Yine hep birlikte yürüyerek minibüsün park edildiği noktaya yürüdük. Yol üzerinde “kara kovan” ları görüyoruz. Geniş ve yüksek ağaçların yerden yaklaşık 10-14 metrelerine yerleştirilmiş kovanlar bunlar. Balı çok meşhurmuş buraların. Ama bu sene zamansız yağışlar nedeniyle arılar bal yapamamış. Arıcılar bu kara kovanlara tırmanmak için ağaca
Tırmanırlar ve balları oradan alırlarmış. Meşakkatli bir iş. Bu balın niye pahalı olduğu anlaşılıyor.

Şoförümüz Hızır bizi tekrar otelin bulunduğu noktaya getirdi. Sportmen Haluk Hocamız otele koşarak döndü. Yazık ki yolda bir yerlerde zeminin gadrine uğramış ve bileğini burkmuştu.

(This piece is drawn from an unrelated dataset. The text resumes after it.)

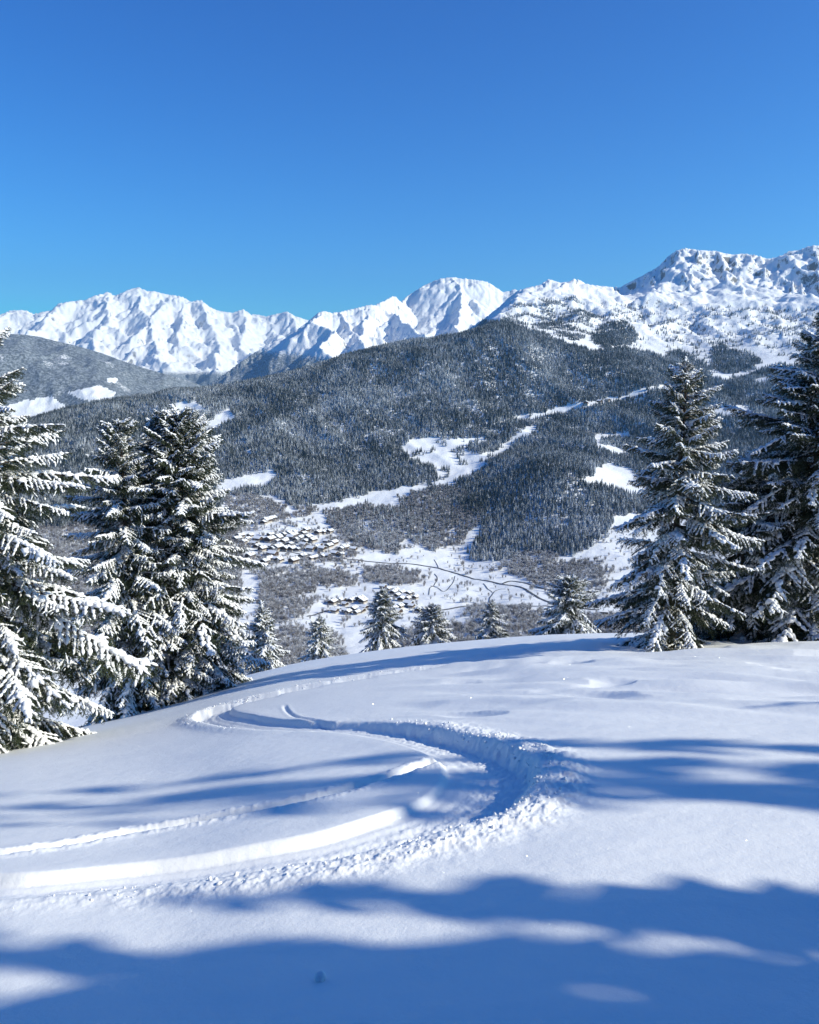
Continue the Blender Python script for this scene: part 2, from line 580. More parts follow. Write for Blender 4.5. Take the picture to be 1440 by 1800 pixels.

Otele döndüğümüzde üstümü başımı değiştim, bir duş aldım ve sonra bahçeye indim.
Gün bitmek üzere. Çaylar içilip, sohbetler yapıldı. Bu arada bir viski veya rakı olsa dedim.
Otelde yokmuş. Ama otelin yöneticisi olan Selçuk getirtebileceğini söyledi. Aramızda örgütleme çalışmaları başladı. Aykut kimin ne kadar içeceğini tespit etmeye girişti. Sanki 2 adet yetmişlik işi çözecekti. Bu arada Selçuk aşağıda, Camili Köyü ‘nde bulunan TEMA Otelinden rakı olduğunu oradan alabileceğimizi söyledi. Beni ve Ali İhsan ‘ı kendi 4x4 Ford 'uyla aldı aşağı götürdü. Buz gibi rakıları aldık ve tekrar yukarı çıktık.
Camili Köyü

Camili Köyü

Camili Köyü

Hava henüz alaca karanlık halini almıştı. Biraz daha oturduktan sonra akşam yemeği için salona geçtik. Yemek sonrası yine bahçede sohbet ettik. Hoş bir gece olarak devam etti.
Yemekten sonra Selçuk ‘un bizim için hazırlattığı üst katta rakılarımızı ve peynir, karpuz v.b şeyleri atıştırdık. Rakıyı kapkaranlık bir vadinin üstünde kapalı mekânda değil de günün devrildiği saatlerde bahçede içeydik daha verimli (?) olacağını düşünenlerdenim.

Uzunca bir sohbet sonrası uyumaya çekildim. Sabaha görüşürüz.